I think when we begin to describe our birthdays in measurements that relate to "century" we are officially feeling that we are on the decline of life. Well, if you are lucky to die from natural causes or "old age" that is. I on the other hand, don't see it that way. I am so sick of people thinking we are SO OLD when we are merely mid 20's...have we forgotten that just 10 short years ago we were rounding off our frosh year of high school? Yeah, def not old. Instead, people are practically doing a 100 m dash down the aisle and pounding out babies, losing all perspective that once all that happens they won't have the opportunity to be young, selfish (trust, this is not a bad thing) and carefree anymore...which is why, I think, we see so many people getting divorced. Rush rush rush..what's the point? Enjoy and appreciate this moment because it will never come again.
I'm not saying I don't ever have these thoughts, but I've never been one to settle so I'd rather pass up on the mediocre and enjoy singlehood rather than shackle someone into marriage, which I think a lot of young people do out of fear of ending up alone. I also just watched "He's Just Not that into you" for the second time, and I know movies don't exactly equal reality, but some stories have truth to them. Which character got cheated on? Oh, the one who gave her husband an ultimatum right after college that they get married or break-up. Stupid.
I'm not saying I am without the fear I'm sure many people experience about ending up alone, but glad (right word?) that I've been around enough divorces to not fall into that fear. Note: I'm not saying that all young people who get married do this...kudos if you have really found THE ONE. Double kudos for those staying single and strong and not settling, popping out Jr's and namesakes yet.
Maybe I'm just a big kid and am afraid to really grow up; this coming from the woman who just spent her 25th in Disneyland. Yes, you did not read that wrong. I called out to characters, "Hey Minnie!", sang "Yo-Ho, Yo-Ho a pirate's life for me!"loudly on 'Pirates of the Caribbean', and enjoyed a cinnamony-sugary delicious Churro during my waiting time for Round 2 on 'Space Mountain.' I have no shame.
I think after going through enough events in life that have not gone according to once you wrote down on paper or envisioned it to be, you stop making plans (except for the next fab vacay) and live each day independently rather than setting out unrealistic goals only to break at the seams leading you to feel like you've failed yourself. That's no way to live.

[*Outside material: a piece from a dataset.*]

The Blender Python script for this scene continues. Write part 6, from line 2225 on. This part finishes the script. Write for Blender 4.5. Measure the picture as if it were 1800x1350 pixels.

Everyone always wonders why I like to celebrate my birthday for like a week's time instead of just the day. It's not that I have to be the center of attention (not gonna lie, can be fun!) but I have friends from different places and points of my life and it's the one time of year I get them all together (under stringent guilt of course) and it's wonderfully awesome. I think when they interact with each other pieces of me are better understood by other friends. They may understand a side of me they didn't know existed. "Oh, she likes to write?" "What she's a beer snob?" "Huh? She wants to read 50 books this year and belongs to a book club?" "She has a weird obsession with hating bumperstickers?" "I didn't know she even went to college-could've fooled me!" I felt so lucky to have 3 tables of friends and family celebrating in Portland and blessed to have 5 more join me in California for an extended celebration on RT '09 (You ladies and gent :) are fabuloso).
So when these feelings of fear peek in and I have a moment of "OMG I'm not married and I'm single at 25?!?!"...I feel better knowing that I am completely surrounded with the best security blanket of friends and family who won't judge me if I'm not married by 28. Or 30. Or 35. Okay, fear moment at 35. Moreso, I'm lucky that I'll be able to spend these special moments with them. Thanks to all of you who make me feel so incredibly loved.